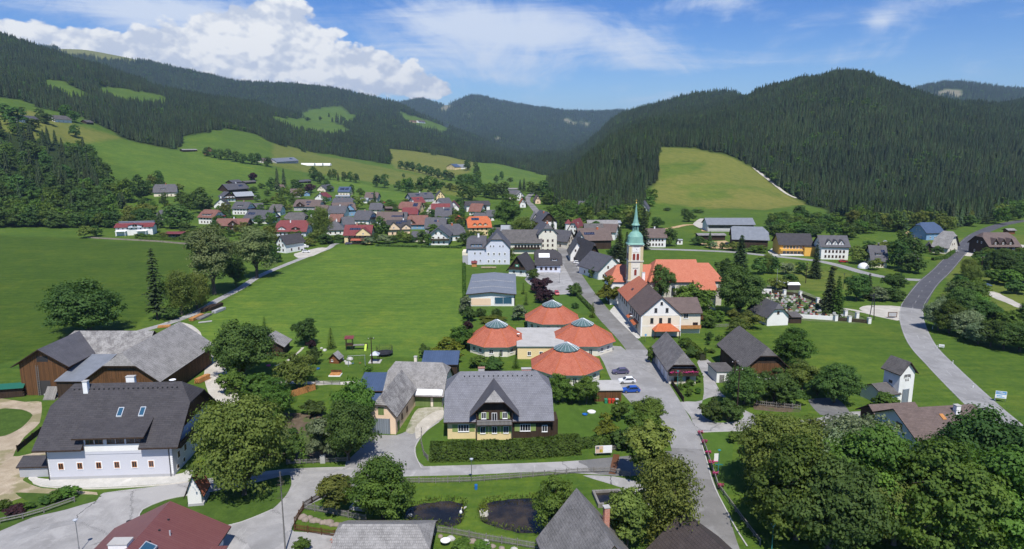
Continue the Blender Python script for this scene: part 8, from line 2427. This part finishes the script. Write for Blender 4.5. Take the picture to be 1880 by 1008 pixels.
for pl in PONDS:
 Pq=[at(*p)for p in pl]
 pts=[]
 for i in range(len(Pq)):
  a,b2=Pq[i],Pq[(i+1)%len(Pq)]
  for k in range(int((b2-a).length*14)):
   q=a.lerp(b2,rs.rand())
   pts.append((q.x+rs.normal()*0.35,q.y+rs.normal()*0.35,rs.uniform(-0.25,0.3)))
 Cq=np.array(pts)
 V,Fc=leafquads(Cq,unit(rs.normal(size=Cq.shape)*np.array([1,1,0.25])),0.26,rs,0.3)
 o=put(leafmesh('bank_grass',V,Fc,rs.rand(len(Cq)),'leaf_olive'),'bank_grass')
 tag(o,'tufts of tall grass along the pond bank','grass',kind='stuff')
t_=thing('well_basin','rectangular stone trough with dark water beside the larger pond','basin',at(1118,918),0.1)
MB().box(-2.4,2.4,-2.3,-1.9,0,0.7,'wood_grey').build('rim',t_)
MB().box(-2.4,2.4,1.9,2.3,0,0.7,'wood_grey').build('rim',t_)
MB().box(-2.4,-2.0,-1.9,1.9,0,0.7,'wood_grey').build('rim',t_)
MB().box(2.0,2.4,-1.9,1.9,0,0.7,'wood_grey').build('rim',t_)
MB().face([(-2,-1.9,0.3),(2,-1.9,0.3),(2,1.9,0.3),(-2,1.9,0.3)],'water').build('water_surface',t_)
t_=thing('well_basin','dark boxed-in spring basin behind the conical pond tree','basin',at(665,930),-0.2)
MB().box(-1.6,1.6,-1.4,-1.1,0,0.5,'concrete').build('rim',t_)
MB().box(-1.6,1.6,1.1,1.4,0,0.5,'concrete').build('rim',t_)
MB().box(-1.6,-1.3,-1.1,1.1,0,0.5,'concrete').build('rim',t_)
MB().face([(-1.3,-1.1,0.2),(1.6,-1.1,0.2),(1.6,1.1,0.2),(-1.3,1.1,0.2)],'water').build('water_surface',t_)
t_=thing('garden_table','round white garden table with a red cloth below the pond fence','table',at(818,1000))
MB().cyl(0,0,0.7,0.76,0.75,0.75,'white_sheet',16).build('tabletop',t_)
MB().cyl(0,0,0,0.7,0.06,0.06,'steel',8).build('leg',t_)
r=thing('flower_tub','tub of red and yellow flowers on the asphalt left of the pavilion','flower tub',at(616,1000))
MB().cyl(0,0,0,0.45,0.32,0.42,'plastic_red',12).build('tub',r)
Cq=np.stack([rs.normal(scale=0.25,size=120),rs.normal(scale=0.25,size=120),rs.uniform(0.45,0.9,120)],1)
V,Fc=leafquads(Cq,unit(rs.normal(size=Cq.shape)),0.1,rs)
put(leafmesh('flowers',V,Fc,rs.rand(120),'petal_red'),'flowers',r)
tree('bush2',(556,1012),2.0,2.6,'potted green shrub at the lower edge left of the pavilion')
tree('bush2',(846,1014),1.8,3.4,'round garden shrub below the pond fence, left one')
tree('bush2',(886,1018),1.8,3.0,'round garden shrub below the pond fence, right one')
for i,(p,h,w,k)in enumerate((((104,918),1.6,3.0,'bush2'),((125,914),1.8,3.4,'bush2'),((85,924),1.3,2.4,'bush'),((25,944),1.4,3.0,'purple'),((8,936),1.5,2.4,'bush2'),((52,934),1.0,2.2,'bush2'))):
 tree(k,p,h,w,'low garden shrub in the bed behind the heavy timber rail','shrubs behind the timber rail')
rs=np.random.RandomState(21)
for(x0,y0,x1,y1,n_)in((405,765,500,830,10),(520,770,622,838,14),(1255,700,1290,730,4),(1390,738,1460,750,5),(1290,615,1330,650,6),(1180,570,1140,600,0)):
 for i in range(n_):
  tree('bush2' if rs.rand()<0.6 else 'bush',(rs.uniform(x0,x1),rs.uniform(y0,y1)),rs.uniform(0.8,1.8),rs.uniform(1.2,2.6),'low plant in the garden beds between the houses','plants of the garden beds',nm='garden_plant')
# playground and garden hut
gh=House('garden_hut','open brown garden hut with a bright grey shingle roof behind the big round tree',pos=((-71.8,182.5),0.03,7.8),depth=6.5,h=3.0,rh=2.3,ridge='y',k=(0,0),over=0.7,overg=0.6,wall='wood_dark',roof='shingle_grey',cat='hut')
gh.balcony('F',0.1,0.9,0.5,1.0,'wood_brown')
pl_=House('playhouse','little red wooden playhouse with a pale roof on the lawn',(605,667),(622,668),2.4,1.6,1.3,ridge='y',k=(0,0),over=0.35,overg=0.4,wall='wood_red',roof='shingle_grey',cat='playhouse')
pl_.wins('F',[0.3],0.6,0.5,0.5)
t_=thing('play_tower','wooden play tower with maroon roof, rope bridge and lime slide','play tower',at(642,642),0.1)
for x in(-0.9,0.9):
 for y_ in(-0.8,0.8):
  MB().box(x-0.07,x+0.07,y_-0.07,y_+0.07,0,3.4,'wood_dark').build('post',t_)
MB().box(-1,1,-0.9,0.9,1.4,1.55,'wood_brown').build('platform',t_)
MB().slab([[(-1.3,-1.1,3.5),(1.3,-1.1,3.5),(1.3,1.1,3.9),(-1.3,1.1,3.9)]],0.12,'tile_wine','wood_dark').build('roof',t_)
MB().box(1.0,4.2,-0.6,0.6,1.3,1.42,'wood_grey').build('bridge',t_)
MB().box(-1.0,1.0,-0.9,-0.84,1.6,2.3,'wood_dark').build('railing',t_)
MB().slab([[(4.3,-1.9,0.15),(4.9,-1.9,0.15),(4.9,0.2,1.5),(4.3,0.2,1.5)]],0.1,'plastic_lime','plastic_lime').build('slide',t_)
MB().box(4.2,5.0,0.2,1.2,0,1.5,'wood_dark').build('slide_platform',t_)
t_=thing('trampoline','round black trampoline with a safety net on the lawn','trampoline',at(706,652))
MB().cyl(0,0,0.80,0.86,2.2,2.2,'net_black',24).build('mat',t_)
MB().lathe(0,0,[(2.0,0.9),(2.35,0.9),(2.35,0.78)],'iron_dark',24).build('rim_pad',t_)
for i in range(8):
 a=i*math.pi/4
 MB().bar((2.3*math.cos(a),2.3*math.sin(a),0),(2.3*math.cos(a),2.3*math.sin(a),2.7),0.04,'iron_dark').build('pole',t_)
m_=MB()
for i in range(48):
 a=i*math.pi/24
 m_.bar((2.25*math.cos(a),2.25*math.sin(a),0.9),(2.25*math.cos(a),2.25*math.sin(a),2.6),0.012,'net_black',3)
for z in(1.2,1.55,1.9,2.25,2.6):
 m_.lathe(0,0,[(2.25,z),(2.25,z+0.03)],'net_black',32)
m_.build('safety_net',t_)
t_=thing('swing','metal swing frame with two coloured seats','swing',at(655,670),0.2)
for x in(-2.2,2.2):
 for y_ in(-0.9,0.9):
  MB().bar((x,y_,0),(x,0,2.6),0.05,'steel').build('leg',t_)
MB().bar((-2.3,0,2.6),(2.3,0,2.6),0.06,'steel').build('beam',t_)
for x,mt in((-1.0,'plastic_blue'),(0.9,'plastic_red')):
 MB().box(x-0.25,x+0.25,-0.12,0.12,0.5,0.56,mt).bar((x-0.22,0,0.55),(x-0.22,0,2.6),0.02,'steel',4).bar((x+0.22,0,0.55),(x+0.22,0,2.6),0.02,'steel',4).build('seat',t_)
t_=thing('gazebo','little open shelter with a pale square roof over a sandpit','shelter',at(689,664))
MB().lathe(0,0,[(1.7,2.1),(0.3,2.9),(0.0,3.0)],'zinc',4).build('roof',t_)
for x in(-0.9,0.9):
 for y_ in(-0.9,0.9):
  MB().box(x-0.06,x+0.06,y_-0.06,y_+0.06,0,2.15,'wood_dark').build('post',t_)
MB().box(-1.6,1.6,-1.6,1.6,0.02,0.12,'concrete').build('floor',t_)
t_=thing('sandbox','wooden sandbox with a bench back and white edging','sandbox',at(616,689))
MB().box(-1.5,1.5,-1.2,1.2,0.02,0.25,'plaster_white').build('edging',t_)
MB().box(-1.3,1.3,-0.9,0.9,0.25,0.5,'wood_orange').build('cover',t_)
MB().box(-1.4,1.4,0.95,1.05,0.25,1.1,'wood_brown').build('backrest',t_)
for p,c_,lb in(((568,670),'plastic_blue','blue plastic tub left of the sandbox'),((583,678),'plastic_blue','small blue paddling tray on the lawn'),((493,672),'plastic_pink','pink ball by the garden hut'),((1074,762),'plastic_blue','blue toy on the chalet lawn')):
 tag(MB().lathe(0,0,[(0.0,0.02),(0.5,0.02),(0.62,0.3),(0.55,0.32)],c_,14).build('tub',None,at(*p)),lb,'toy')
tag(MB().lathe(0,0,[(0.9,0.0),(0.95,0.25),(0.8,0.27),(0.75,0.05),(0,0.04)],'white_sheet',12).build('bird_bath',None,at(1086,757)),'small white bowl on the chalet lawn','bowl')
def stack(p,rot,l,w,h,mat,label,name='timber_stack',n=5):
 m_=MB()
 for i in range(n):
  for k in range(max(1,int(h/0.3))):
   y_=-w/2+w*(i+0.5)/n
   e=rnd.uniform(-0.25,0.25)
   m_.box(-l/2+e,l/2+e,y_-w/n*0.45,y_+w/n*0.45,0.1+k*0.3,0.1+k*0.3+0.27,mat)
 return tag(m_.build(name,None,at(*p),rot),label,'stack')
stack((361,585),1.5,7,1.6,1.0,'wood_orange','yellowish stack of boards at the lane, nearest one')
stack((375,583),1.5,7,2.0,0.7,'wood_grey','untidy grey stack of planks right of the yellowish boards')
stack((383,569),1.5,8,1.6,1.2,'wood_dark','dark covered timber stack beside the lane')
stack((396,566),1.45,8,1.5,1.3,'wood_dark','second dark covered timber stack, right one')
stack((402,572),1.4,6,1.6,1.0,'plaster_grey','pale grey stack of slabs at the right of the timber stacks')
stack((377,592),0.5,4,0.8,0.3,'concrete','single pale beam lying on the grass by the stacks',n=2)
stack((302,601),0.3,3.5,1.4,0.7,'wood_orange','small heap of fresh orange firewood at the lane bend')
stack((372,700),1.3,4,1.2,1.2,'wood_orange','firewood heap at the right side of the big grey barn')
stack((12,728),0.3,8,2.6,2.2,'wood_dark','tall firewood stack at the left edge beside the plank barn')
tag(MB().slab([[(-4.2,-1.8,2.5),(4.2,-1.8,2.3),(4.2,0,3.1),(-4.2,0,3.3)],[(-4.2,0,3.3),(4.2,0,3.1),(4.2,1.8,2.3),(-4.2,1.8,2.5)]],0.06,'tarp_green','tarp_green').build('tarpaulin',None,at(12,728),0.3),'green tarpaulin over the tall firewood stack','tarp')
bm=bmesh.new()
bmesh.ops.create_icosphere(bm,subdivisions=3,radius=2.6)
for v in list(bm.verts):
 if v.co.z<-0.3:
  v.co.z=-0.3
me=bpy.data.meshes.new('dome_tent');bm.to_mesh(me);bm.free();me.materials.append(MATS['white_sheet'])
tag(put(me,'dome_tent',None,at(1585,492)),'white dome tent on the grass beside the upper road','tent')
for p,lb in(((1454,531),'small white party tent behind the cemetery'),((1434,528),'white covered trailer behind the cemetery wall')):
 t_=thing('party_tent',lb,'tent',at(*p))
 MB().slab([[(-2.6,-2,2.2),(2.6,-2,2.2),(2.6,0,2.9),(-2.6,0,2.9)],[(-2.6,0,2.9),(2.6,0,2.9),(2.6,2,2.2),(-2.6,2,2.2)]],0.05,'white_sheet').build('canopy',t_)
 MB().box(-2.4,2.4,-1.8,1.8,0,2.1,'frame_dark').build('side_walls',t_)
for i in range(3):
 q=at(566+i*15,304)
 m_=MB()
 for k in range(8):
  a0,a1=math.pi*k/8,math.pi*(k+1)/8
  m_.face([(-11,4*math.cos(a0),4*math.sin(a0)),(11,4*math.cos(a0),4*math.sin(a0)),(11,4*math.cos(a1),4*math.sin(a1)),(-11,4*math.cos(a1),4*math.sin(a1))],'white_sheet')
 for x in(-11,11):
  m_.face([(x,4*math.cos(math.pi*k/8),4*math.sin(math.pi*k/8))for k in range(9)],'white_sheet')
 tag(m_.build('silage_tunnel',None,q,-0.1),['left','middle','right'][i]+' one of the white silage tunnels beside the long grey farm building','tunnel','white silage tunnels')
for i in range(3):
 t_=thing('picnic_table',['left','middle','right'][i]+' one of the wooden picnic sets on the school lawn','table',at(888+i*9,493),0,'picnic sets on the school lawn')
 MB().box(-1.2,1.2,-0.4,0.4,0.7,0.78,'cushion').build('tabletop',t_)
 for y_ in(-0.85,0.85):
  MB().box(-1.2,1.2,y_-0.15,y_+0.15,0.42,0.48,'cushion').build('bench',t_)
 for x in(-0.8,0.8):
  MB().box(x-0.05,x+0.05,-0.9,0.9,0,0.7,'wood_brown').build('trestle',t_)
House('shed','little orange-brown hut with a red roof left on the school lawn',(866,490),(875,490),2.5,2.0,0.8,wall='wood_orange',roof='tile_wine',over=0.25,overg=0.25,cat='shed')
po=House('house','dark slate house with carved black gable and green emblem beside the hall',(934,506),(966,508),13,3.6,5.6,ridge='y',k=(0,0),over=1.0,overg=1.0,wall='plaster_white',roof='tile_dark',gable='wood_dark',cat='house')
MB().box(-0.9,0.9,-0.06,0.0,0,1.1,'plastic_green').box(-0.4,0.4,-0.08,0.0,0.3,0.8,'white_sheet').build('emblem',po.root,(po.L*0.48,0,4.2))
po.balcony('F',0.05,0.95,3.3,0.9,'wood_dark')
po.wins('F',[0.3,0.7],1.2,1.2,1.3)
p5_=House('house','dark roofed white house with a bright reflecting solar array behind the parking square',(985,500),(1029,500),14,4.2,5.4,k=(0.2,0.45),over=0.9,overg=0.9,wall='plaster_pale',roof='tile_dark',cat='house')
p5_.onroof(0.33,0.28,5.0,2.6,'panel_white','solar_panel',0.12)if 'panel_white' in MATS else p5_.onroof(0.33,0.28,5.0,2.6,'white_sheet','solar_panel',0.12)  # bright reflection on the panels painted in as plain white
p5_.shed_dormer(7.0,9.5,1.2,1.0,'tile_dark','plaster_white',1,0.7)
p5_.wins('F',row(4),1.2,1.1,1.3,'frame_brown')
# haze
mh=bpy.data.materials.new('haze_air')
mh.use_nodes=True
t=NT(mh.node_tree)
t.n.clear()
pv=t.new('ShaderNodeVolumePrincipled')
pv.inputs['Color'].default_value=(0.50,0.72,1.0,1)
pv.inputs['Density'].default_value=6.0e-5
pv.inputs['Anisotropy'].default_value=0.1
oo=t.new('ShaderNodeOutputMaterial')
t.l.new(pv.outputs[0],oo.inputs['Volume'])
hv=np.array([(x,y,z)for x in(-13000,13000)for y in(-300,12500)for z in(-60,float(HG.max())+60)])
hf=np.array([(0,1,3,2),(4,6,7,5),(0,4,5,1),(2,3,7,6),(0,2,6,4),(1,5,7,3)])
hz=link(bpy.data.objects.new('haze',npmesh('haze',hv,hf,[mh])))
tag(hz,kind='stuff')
━━━━━━━━━━━━━━━━
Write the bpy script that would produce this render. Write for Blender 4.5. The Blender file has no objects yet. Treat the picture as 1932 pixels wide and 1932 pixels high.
━━━━━━━━━━━━━━━━
_Job_: Select and copy each line from the data that includes the word "objects".

_Completed exercise_:
hz=link(bpy.data.objects.new('haze',npmesh('haze',hv,hf,[mh])))
Write the bpy script that would produce this render. Write for Blender 4.5. The Blender file has no objects yet. Treat the picture as 1932 pixels wide and 1932 pixels high.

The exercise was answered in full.